The response from the owner was ungracious and peremptory. The voucher was three weeks out of date. No negotiation. Hasta la vista, baby and on your bike.


After hearing my daughter-in -law recount this story, somewhat shaken by being on the end of such obvious hostility, I decided to pop into the studio and have a quiet word with the owner, who I felt sure would respond to my obvious warmth and integrity in equal measure.


I think I can safely say she didn’t.


Now I like to think of myself as a good person. (Don’t we all.) I like to think of myself as the decent sort who would take a stray puppy to the vet and pay for all its injections or who would help an infirm aged lady across the road on a bitter snowy day. (I tried this once, noting she was struggling with a heavy shopping trolley and she said, ‘I’m alright duck. Just delivering me papers.’) But I did try.


But, you know, when someone you love feels hurt, it’s the maternal instinct to fly to their defence. Even though we were technically in the wrong (the voucher was out of date), my pleas of looking out for our beleaguered NHS soldiers to whom we owe so much fell on very deaf ears. As did my suggestion of going halves.


And reader, I’m ashamed to say I didn’t harness my best self in this conversation. To be fair, neither did she, as she ranted about how hard business was, but I expected more of myself. Especially when she started to cry.


I hadn’t been aggressive or threatening – just persistent - but it pushed her over an edge which I didn’t know was there, and I watched horrified as she disappeared into the depths and out of sight.


Back home, I felt grim. Far from basking in the sweetness and light that comes from preparing to lead a bunch of people on retreat whilst we all draw closer to God, I felt hollow. I felt a fraud. I felt disconnected from myself and from God and very wretched.


So, I wrote her a letter. I said how sorry I was that she was so stressed. I said I was sorry that her business was so precarious. I said I would not breathe a word of this to anyone else because I just might have mentioned I had arty friends who would not be impressed with her customer service.


I know. I told you how horrible I was.


And I took the letter in to her and left it saying, ‘Let’s draw a line’ and while she didn’t exactly invite me to stay for coffee, the atmosphere softened.


And I went away and prayed for her and prayed for myself that somehow, I might live a more integrated life. Being a Christian is about being all of me in all situations and not just those where I am scrubbed up and wearing my best clothes. And about me as a novice in the Third Order signing up to spread the spirit of love and harmony even when someone is hanging onto your forty quid.

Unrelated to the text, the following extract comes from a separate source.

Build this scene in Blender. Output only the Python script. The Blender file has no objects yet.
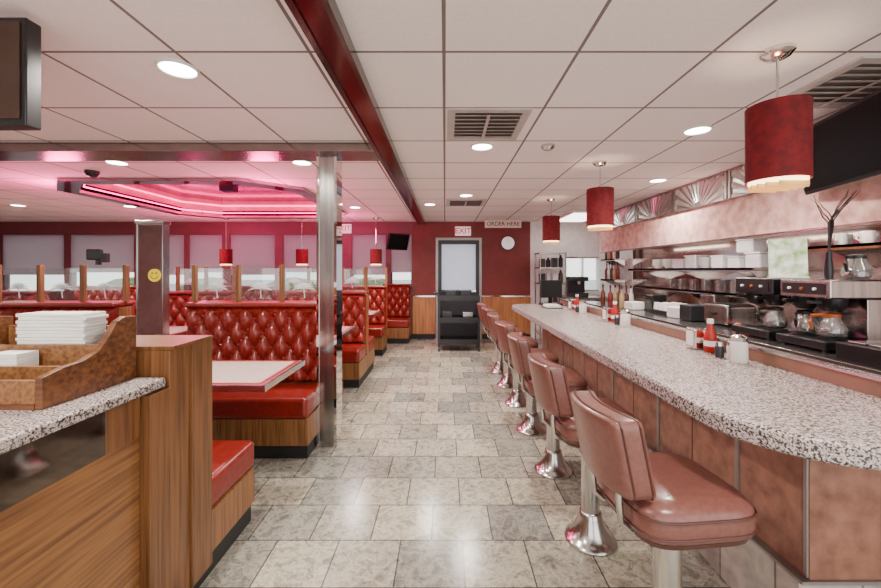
import bpy, bmesh, math, random
from mathutils import Vector, Matrix
random.seed(4)
SC = bpy.context.scene
COL = SC.collection
PI = math.pi

# ---------------------------------------------------------------- materials
def ramp_set(r, stops, interp='LINEAR'):
    r.color_ramp.interpolation = interp
    e = r.color_ramp.elements
    while len(e) > 1: e.remove(e[-1])
    e[0].position = stops[0][0]; e[0].color = (*stops[0][1], 1)
    for p, c in stops[1:]:
        n = e.new(p); n.color = (*c, 1)

def mk(name, col, rough=.5, metal=0, col2=None, scale=8, stretch=(1,1,1), detail=4, bump=0,
       emit=0, ecol=None, lo=.35, hi=.65, coat=0, spec=.5, stops=None, interp='LINEAR'):
    m = bpy.data.materials.new(name); m.use_nodes = True
    nt = m.node_tree; N = nt.nodes; L = nt.links
    b = N['Principled BSDF']
    b.inputs['Roughness'].default_value = rough
    b.inputs['Metallic'].default_value = metal
    b.inputs['Coat Weight'].default_value = coat
    b.inputs['Specular IOR Level'].default_value = spec
    tc = N.new('ShaderNodeTexCoord'); mp = N.new('ShaderNodeMapping')
    mp.inputs['Scale'].default_value = stretch
    L.new(tc.outputs['Object'], mp.inputs[0])
    n = N.new('ShaderNodeTexNoise'); n.inputs['Scale'].default_value = scale
    n.inputs['Detail'].default_value = detail
    L.new(mp.outputs[0], n.inputs['Vector'])
    r = N.new('ShaderNodeValToRGB')
    if col2 is None: col2 = tuple(c*.86 for c in col)
    ramp_set(r, stops or [(lo, col2), (hi, col)], interp)
    L.new(n.outputs[0], r.inputs[0]); L.new(r.outputs[0], b.inputs['Base Color'])
    if bump:
        bp = N.new('ShaderNodeBump'); bp.inputs['Strength'].default_value = bump
        bp.inputs['Distance'].default_value = .01
        L.new(n.outputs[0], bp.inputs['Height']); L.new(bp.outputs[0], b.inputs['Normal'])
    if emit:
        b.inputs['Emission Color'].default_value = (*(ecol or col), 1)
        b.inputs['Emission Strength'].default_value = emit
    return m

def brick_mat(name, c1, c2, mortar, w, h, ms, off=0, loc=(0,0,0), rot=(0,0,0), rough=.5, noise=None, nscale=6, nfac=.5, fine=None, freq=2):
    m = bpy.data.materials.new(name); m.use_nodes = True
    nt = m.node_tree; N = nt.nodes; L = nt.links
    b = N['Principled BSDF']; b.inputs['Roughness'].default_value = rough
    tc = N.new('ShaderNodeTexCoord'); mp = N.new('ShaderNodeMapping')
    mp.inputs['Location'].default_value = loc; mp.inputs['Rotation'].default_value = rot
    L.new(tc.outputs['Object'], mp.inputs[0])
    br = N.new('ShaderNodeTexBrick'); br.offset = off; br.squash = 1; br.offset_frequency = freq
    br.inputs['Scale'].default_value = 1; br.inputs['Brick Width'].default_value = w
    br.inputs['Row Height'].default_value = h; br.inputs['Mortar Size'].default_value = ms
    br.inputs['Mortar Smooth'].default_value = .1
    br.inputs['Color1'].default_value = (*c1,1); br.inputs['Color2'].default_value = (*c2,1)
    br.inputs['Mortar'].default_value = (*mortar,1)
    L.new(mp.outputs[0], br.inputs['Vector'])
    cur = br.outputs[0]
    layers=[]
    if noise: layers.append((noise,nscale,nfac))
    if fine: layers.append(fine)
    for st,ns,nf in layers:
        n = N.new('ShaderNodeTexNoise'); n.inputs['Scale'].default_value = ns; n.inputs['Detail'].default_value = 6
        n.inputs['Distortion'].default_value = .6
        L.new(tc.outputs['Object'], n.inputs['Vector'])
        r = N.new('ShaderNodeValToRGB'); ramp_set(r, st); L.new(n.outputs[0], r.inputs[0])
        mx = N.new('ShaderNodeMix'); mx.data_type = 'RGBA'; mx.blend_type = 'MULTIPLY'
        mx.inputs[0].default_value = nf
        L.new(cur, mx.inputs[6]); L.new(r.outputs[0], mx.inputs[7]); cur = mx.outputs[2]
    L.new(cur, b.inputs['Base Color'])
    bp = N.new('ShaderNodeBump'); bp.inputs['Strength'].default_value = .3; bp.inputs['Distance'].default_value = .002
    bp.invert = True
    L.new(br.outputs['Fac'], bp.inputs['Height']); L.new(bp.outputs[0], b.inputs['Normal'])
    return m

def glass_mat(name, tint=(1,1,1), gloss=.15, white=0.0):
    m = bpy.data.materials.new(name); m.use_nodes = True
    nt = m.node_tree; N = nt.nodes; L = nt.links; N.clear()
    o = N.new('ShaderNodeOutputMaterial'); t = N.new('ShaderNodeBsdfTransparent'); g = N.new('ShaderNodeBsdfGlossy')
    d = N.new('ShaderNodeBsdfDiffuse'); d.inputs[0].default_value = (.9,.95,.95,1)
    t.inputs[0].default_value = (*tint,1); g.inputs['Roughness'].default_value = .03
    a = N.new('ShaderNodeMixShader'); a.inputs[0].default_value = gloss
    L.new(t.outputs[0], a.inputs[1]); L.new(g.outputs[0], a.inputs[2])
    c = N.new('ShaderNodeMixShader'); c.inputs[0].default_value = white
    L.new(a.outputs[0], c.inputs[1]); L.new(d.outputs[0], c.inputs[2]); L.new(c.outputs[0], o.inputs[0])
    return m

def shade_mat(name, col, f=.6):
    m = bpy.data.materials.new(name); m.use_nodes = True
    nt = m.node_tree; N = nt.nodes; L = nt.links; N.clear()
    o = N.new('ShaderNodeOutputMaterial'); t = N.new('ShaderNodeBsdfTranslucent'); d = N.new('ShaderNodeBsdfDiffuse')
    t.inputs[0].default_value = (*col,1); d.inputs[0].default_value = (*col,1)
    a = N.new('ShaderNodeMixShader'); a.inputs[0].default_value = f
    L.new(d.outputs[0], a.inputs[1]); L.new(t.outputs[0], a.inputs[2]); L.new(a.outputs[0], o.inputs[0])
    return m

CEIL = brick_mat('ceiling_tile', (.97,.90,.875), (.94,.865,.84), (.20,.155,.155), .61, .61, .0085, 0, loc=(.005,-1.77+.61*3,0),
                 rough=.8, noise=[(.3,(.84,.83,.83)),(.6,(1,1,1))], nscale=60, nfac=.35)
FLOOR = brick_mat('floor_tile', (.58,.53,.42), (.26,.255,.235), (.10,.093,.085), .32, .305, .004, .5, loc=(.07,.1,0),
                  rough=.2, noise=[(.3,(.4,.41,.41)),(.44,(.82,.82,.78)),(.52,(1,1,.95)),(.62,(.52,.53,.52)),(.75,(1,.98,.92))], nscale=13, nfac=.95,
                  fine=([(.35,(.42,.42,.40)),(.5,(1,1,1)),(.65,(.66,.65,.63))],52,.7))
BASETILE = brick_mat('base_tile', (.5,.46,.4), (.3,.29,.26), (.16,.15,.14), .30, .5, .005, 0, rot=(0,0,PI/2), rough=.35,
                  noise=[(.3,(.5,.5,.5)),(.6,(1,1,.97))], nscale=11, nfac=.8)
GRAN = mk('granite', (.6,.55,.52), .26, 0, scale=150, detail=5, interp='CONSTANT', spec=.3,
          stops=[(0,(.045,.035,.033)),(.42,(.14,.11,.10)),(.465,(.31,.25,.235)),(.51,(.44,.375,.355)),(.575,(.60,.53,.505)),(.64,(.22,.17,.155))])
WOODV = mk('wood_vertical', (.27,.115,.038), .36, 0, (.10,.038,.012), 26, (3,3,.10), 6, lo=.32, hi=.6)
WOODH = mk('wood_horizontal', (.26,.115,.039), .36, 0, (.11,.043,.015), 26, (3,.10,3), 6, lo=.32, hi=.6)
WOODP = mk('wood_panel_brown', (.20,.082,.027), .36, 0, (.075,.028,.009), 26, (3,3,.10), 6, lo=.32, hi=.6)
WOODX = mk('wood_wainscot', (.46,.19,.06), .35, 0, (.30,.105,.032), 10, (3,3,.2), 5)
WOODT = mk('walnut_tray', (.18,.068,.022), .38, 0, (.07,.023,.008), 24, (.3,2,3), 5)
STONE = mk('stone_panel', (.36,.165,.11), .33, 0, (.18,.073,.047), 16, (1,1,1), 10, lo=.3, hi=.68)
PINK = mk('pink_laminate', (.86,.57,.50), .2, 0, (.60,.33,.28), 12, (1,1,1), 10, lo=.35, hi=.65)
RED = mk('red_vinyl', (.225,.014,.009), .28, 0, (.16,.009,.006), 40, bump=.05, coat=.1)
REDW = mk('oxblood_wall', (.20,.022,.019), .5, 0, (.16,.018,.016), 5)
MAUVE = mk('brown_vinyl', (.185,.070,.056), .3, 0, (.15,.054,.042), 60, bump=.06, coat=.12)
SEAM = mk('dark_piping', (.08,.025,.018), .4)
CHROME = mk('chrome', (.78,.77,.75), .10, 1)
SATIN = mk('satin_chrome', (.62,.60,.58), .2, 1)
STEEL = mk('brushed_steel', (.50,.48,.47), .2, 1, (.36,.34,.33), 30, (1,1,.05))
STEELH = mk('brushed_steel_flat', (.56,.54,.53), .25, 1, (.44,.42,.41), 30, (1,.05,1))
DULL = mk('dull_strip', (.36,.33,.31), .4, .8)
FLUTE = mk('fluted_steel', (.72,.70,.68), .33, 1)
MIRROR = mk('mirror_panel', (.30,.22,.25), .12, 1)
PILLAR = mk('pillar_mirror', (.85,.81,.79), .04, 1)
BLACK = mk('black_plastic', (.010,.010,.011), .3)
KICK = mk('black_kick', (.008,.008,.008), .5)
WHITE = mk('white_plastic', (.85,.84,.82), .4)
PAPER = mk('paper', (.85,.83,.78), .8, col2=(.66,.64,.6), scale=40, stretch=(.2,.2,8))
CREAM = mk('table_laminate', (.60,.49,.43), .16, col2=(.54,.43,.375), scale=30)
REDEDGE = mk('red_edge', (.30,.02,.02), .3)
BEAMR = mk('beam_red', (.12,.005,.010), .15, .4)
BEAMS = mk('beam_steel_dark', (.32,.27,.27), .2, 1)
SHRED = mk('shade_fabric', (.19,.003,.007), .8, col2=(.10,.0015,.004), scale=26, bump=.2)
GLOW = mk('lamp_glow', (1,.85,.6), .5, emit=6, ecol=(1,.72,.38))
DL = mk('downlight_glow', (1,.97,.9), .5, emit=30, ecol=(1,.95,.86))
NEON = mk('pink_neon', (.9,.02,.22), .5, emit=9, ecol=(1,.02,.24))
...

And I went away the next day with my dear husband and we led the writing retreat and I was healed by the privilege of being with these wonderful, gracious people who taught me so much about acceptance and creativity and love and warmth, that I think I should have paid them for coming on the weekend.


We are so fragile and so broken and so imperfect and so lacking in so many ways but at the same time we are also redeemed and healed and restored and forgiven.


Someone on the retreat quoted this, ‘It is our light, not our darkness that most frightens us.’ (Marianne Williamson).


And I think maybe that God wants us to say sorry, start over and be the light.